The Kinner family has owned the 101- year- old Courier for more than 60 years, and he said reporting is “just in your blood, and a matter of pride.” That shows most in times of crisis, of which the paper has seen its fair share. Its office burned to the ground in 1985, but the paper published the next day.

“All I know how to do is get out a little country newspaper,” Kinner said.

The paper’s staff was able to salvage the computer with its subscriber list and all its bound volumes of old papers, which are being stored in the public library. Kinner and his son Greg, whose home was also destroyed, are living with his son’s sister-in-law. Kinner set up the computer in a closet and is working from there.

Kinner said he hopes to locate a mobile office on the destroyed building’s foundation until more permanent plans can be made.

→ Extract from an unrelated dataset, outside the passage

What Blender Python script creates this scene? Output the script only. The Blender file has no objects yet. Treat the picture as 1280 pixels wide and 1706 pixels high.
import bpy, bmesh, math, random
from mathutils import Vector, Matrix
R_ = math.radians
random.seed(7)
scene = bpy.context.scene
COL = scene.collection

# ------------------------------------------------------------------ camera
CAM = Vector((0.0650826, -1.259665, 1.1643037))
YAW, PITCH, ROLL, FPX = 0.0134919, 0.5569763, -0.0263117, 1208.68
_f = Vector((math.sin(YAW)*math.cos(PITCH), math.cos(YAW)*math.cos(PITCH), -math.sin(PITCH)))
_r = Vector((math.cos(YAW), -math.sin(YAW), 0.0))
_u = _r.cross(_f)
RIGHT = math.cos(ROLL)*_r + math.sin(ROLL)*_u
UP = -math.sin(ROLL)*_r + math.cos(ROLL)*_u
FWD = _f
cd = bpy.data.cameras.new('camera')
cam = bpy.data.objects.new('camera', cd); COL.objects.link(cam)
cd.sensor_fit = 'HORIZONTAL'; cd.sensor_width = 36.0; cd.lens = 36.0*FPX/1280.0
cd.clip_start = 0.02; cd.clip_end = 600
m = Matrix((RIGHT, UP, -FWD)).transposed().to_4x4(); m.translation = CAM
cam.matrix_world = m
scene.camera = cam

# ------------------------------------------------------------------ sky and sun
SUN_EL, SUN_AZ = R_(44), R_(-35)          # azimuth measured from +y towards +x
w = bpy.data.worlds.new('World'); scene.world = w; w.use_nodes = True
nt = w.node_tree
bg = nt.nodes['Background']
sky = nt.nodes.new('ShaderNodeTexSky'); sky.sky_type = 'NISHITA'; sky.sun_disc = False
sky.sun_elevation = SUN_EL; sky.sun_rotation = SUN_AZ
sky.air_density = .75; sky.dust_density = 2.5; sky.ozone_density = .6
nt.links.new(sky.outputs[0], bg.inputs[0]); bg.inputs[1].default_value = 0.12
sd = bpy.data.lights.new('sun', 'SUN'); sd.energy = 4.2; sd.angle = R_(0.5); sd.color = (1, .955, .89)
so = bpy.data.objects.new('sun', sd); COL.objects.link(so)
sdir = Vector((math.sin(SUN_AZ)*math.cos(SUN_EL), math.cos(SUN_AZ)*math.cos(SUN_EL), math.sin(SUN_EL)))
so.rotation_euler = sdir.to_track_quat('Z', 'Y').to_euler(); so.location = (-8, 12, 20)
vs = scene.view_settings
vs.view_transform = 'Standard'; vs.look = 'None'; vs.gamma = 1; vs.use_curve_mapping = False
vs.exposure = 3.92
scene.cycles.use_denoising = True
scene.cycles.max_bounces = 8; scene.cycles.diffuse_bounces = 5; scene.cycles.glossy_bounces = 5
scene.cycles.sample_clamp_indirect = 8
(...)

That’s when, he said, they can “get back to being a good old country newspaper.”

The next issue, dated March 15, contained a front-page notice to the readers from Kinner, asking for their patience as the paper replaces equipment and resumes normal operation.

“With no central office to work from, staff members and news and production staff isolated in several locations and unable to communicate except sporadically, it will be a small miracle if this paper makes it to press, and almost certainly, it will be late,” he wrote. It was late by one day.